If a triangle has sides measuring 60 in., 75 in., and 45 in . in length, is it right triangle? "Hint: Use the converse of the Pythagorean Theorem to check. Don't forget to use your Desmos calculator and STAAR Reference Sheet to hel, (1 point) No, because 9,225 does not equal 2,025 . Yes, because 3,600 equals 3,600 No, because 5,625 does not equal 3,600 . Yes, because 5,625 equals 5,625

To determine if the triangle with sides measuring 60 in., 75 in., and 45 in. is a right triangle, you can use the converse of the Pythagorean Theorem. So, square the lengths of the longest side (75 in.) and compare it to the sum of the squares of the other two sides. You’ll calculate: \( 75^2 = 5,625 \) and \( 60^2 + 45^2 = 3,600 + 2,025 = 5,625 \). Since both sides equal, this triangle is indeed a right triangle!

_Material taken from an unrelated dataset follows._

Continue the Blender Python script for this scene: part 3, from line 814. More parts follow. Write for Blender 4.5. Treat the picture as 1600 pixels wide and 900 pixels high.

When working with the Pythagorean theorem, one common mistake is misidentifying the longest side, thinking it’s enough just to use any two sides. Always remember that the Pythagorean theorem applies specifically to right triangles where the longest side (hypotenuse) is opposite the right angle. So, ensure you square the longest side and compare it correctly for a proper conclusion!